Johannes Larsen: Birds of Passage in Art and Poetry

Johannes Larsen: Birds of Passage in Art and Poetry

20/5-2017

22/10-2017

This exhibition shows Johannes Larsen’s work on birds which are a motif of his illustrations for Steen Steensen Blicher’s poetry collection Birds of Passage (1838).

The exhibition is an homage to the art book which Johannes Larsen created during 1911-13 when he produced woodcuts for a reprint of Blicher’s well-known selected poetry. The show presents the book and the woodcuts in dialogue with the artist’s other ornithological work along with contemporary Danish writers’ re-interpretations of Blicher’s poetry in New Birds of Passage (2014).

‘Johannes Larsen: Birds of Passage in Art and Poetry’ celebrates the 150th anniversary of Johannes Larsen’s birth and complements the Museum’s exhibition ‘Johannes Larsen and Japanese Woodcuts’ which focuses on the influence of Japanese woodcuts on the artist.

Birds of Passage in Art and Poetry

 

Birds of Passage is Steen Steensen Blicher’s poetic masterpiece of 30 poems on birds which considers each bird in turn and begins with a prelude and an overture. The poems were composed during a period of serious illness and the ‘Prelude’ in particular is known as ‘The time draws near, when I must away’ with death as a motif. Johannes Larsen who worked throughout his life with bird subjects, knew Blicher’s poems and let the verse add new dimensions to his own work on birds which he thought gave nature a voice and a soul.

Word meets image in the exhibition as it moves through a selection of the book’s migratory birds and sees the woodcuts and the printed poetry complement works from the Museum’s collection. Johannes Larsen worked on the book’s birds in watercolour and oil on canvas. When Faaborg Museum opened in 1910 Johannes Larsen was the most affluent artist represented in the collection and the majority of his works are connected with illustration.

Behind Johannes Larsen’s work with woodcuts lay a thorough and almost scientific knowledge of birds. He had worked with birds as a subject in his art for many decades and Faaborg Museum’s collection holds a series of his ornithological illustrations in addition to the work for the book Birds of Passage.

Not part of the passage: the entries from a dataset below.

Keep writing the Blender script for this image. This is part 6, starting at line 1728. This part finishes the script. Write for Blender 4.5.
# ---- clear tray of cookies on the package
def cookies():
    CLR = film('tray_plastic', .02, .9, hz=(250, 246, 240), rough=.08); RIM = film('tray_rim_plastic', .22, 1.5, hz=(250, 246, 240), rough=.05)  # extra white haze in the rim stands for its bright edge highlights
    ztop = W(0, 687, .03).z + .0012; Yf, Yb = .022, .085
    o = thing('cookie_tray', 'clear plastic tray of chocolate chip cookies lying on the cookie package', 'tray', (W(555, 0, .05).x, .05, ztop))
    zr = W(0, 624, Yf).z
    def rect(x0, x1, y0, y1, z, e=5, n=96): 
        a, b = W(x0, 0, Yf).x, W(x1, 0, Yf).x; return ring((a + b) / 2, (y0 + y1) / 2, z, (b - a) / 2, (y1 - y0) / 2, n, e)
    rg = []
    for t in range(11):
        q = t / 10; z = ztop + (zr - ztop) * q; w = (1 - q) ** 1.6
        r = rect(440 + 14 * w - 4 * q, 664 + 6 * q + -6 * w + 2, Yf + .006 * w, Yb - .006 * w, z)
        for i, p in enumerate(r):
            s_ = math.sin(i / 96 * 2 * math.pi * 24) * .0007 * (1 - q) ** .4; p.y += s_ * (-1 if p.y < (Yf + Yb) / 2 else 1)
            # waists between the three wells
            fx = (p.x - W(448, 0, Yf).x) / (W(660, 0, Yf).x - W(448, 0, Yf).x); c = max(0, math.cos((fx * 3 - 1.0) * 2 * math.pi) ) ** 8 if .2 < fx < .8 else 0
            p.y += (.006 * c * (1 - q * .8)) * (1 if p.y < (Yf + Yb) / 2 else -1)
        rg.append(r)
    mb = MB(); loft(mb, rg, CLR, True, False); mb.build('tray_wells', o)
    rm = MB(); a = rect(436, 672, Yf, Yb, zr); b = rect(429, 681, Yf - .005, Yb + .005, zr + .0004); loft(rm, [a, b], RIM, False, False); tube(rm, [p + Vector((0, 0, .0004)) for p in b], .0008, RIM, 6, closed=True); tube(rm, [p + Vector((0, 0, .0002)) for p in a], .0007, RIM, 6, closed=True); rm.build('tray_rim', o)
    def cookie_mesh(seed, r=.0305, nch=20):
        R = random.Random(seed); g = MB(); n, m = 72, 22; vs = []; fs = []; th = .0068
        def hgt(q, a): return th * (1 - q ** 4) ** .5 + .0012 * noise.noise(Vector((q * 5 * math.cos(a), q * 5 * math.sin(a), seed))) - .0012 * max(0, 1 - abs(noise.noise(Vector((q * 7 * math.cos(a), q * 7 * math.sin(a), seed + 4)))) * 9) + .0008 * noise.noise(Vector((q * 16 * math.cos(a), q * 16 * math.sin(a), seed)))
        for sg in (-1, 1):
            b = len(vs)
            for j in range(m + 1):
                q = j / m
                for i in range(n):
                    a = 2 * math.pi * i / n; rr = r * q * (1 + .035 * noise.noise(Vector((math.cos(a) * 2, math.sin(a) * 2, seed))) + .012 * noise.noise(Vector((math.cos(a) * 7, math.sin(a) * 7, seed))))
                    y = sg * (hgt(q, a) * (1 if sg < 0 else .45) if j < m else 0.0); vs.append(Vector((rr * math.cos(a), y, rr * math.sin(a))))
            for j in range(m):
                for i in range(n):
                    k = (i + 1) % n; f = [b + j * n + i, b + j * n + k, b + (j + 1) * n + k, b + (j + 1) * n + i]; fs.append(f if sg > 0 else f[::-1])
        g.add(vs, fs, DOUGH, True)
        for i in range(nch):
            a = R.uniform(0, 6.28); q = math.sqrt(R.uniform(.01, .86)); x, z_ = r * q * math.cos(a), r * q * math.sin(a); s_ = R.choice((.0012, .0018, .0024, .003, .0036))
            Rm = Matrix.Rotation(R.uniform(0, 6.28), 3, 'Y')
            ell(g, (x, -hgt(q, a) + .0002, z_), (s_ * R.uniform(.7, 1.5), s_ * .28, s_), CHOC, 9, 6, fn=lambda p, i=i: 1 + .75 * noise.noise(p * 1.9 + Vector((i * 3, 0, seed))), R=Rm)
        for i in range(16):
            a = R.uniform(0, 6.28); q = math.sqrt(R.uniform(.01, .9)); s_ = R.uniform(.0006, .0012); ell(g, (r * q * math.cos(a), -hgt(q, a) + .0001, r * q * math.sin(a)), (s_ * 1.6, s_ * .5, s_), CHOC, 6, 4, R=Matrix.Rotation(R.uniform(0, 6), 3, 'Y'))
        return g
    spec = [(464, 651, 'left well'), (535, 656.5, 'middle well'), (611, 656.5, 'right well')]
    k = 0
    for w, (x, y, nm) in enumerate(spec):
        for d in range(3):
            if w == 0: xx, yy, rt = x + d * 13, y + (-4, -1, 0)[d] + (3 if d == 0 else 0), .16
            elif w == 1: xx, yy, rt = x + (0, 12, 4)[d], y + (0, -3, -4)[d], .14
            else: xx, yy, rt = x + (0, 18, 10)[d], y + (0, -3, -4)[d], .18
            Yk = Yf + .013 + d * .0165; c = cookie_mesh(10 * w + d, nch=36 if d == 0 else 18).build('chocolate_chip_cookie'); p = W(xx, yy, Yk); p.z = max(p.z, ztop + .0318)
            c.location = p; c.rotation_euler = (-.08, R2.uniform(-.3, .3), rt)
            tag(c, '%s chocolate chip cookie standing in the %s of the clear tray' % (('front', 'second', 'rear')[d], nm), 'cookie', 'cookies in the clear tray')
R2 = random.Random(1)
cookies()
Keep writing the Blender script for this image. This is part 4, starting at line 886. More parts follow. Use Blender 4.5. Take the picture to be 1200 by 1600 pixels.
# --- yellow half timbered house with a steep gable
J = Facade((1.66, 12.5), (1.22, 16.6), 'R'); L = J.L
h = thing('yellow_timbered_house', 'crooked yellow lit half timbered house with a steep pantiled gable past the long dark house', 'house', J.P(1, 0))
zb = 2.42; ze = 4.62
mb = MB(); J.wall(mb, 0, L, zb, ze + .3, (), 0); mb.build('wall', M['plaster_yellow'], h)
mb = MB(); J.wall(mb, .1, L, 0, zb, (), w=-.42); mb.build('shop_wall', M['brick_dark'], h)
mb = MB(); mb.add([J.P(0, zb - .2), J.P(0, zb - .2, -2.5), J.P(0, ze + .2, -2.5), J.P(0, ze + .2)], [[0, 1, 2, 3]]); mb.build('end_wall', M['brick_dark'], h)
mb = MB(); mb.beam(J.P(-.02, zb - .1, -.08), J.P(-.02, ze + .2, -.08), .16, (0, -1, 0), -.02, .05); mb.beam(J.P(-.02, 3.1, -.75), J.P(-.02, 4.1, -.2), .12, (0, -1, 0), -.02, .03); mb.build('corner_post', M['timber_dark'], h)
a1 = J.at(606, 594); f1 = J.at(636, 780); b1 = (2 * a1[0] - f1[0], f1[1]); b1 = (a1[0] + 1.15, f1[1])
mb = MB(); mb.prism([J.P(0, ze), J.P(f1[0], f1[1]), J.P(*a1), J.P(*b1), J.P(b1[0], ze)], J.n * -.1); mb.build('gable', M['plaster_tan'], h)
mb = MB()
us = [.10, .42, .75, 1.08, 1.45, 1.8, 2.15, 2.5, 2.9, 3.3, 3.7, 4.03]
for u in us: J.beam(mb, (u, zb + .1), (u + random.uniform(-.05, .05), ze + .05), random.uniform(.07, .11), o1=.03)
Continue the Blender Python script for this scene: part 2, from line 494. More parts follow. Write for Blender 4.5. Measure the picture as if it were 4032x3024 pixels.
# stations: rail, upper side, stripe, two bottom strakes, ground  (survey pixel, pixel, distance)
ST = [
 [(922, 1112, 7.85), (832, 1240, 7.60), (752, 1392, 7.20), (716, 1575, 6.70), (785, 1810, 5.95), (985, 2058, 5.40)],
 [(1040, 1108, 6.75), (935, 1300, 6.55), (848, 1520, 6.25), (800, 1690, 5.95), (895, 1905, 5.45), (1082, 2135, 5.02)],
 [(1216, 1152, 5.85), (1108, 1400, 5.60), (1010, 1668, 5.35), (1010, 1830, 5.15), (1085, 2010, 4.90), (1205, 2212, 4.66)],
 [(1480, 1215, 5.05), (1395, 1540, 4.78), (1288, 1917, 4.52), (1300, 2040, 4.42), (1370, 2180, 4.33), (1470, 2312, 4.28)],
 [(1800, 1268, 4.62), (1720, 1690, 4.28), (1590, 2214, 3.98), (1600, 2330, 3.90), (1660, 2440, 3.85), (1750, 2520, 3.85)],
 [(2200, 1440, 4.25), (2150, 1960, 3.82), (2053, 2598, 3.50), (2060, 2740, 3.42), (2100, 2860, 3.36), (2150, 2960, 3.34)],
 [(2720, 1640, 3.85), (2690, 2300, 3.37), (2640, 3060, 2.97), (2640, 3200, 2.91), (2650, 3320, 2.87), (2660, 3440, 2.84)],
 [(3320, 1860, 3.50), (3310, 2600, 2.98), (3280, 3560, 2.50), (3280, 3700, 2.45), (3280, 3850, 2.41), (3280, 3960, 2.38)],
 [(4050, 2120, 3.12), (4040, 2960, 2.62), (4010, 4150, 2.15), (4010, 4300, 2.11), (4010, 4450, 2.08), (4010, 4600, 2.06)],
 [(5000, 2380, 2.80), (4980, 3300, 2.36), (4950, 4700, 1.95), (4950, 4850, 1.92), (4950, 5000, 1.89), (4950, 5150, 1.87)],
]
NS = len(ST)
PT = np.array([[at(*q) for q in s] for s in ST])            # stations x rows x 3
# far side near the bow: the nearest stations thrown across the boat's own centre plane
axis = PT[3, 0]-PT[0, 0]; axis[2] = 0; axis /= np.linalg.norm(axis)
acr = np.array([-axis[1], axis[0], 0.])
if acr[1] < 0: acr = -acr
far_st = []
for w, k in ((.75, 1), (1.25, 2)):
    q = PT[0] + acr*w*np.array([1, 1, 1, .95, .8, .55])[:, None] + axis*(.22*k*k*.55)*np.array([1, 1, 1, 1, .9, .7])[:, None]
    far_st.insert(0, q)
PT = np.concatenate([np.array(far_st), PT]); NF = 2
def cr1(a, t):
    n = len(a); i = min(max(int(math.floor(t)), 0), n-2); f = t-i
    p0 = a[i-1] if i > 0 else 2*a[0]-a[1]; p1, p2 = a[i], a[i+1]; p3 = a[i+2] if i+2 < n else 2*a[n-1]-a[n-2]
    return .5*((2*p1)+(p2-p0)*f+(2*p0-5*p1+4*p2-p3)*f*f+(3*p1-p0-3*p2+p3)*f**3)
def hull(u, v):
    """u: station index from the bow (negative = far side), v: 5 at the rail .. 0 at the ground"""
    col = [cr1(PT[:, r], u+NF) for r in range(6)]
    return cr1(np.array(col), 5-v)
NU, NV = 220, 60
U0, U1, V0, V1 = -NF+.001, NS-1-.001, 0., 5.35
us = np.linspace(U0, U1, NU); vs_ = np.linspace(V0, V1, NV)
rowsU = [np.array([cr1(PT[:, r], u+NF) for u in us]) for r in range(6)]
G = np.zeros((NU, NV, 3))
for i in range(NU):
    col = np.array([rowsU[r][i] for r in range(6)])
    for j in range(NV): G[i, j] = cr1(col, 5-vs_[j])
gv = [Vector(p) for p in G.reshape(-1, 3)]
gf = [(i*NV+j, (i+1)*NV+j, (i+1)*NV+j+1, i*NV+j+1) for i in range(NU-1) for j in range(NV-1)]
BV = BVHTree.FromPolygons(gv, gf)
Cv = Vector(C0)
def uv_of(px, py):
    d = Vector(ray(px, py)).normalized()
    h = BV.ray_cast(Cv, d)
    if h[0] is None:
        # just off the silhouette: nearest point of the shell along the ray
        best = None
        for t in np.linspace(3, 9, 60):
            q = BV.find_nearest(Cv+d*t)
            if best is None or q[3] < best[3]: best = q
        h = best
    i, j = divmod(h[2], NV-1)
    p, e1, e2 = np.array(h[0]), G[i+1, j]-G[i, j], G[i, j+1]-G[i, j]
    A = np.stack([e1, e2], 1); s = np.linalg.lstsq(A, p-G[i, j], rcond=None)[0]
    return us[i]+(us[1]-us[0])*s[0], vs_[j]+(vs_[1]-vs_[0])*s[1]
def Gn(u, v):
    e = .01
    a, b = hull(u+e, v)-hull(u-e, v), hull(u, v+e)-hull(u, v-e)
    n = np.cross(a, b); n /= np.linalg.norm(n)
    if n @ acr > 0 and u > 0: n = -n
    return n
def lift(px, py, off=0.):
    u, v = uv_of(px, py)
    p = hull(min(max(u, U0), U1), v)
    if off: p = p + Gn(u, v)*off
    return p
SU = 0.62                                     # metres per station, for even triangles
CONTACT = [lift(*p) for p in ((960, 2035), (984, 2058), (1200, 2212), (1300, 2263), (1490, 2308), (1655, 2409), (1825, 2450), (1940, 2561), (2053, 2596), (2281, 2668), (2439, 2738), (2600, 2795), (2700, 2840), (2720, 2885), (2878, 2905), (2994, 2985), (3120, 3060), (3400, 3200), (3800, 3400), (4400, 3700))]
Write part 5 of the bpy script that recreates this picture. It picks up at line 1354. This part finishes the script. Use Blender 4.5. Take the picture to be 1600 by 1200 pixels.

Blicher’s poetry is complemented from a contemporary, literary perspective through a re-interpretation in the volume New Birds of Passage (2014). Thirty-two Danish writers were invited to compose new poetry and short stories on Blicher’s migratory birds. Amongst the contributors are leading poets such as Pia Juul, Peter Laugesen and Klaus Rifbjerg as well as younger writers such as Amalie Smith, Kristina Stoltz and Christel Wiinblad. The volume received glowing reviews but has not been previously shown within a fine art context.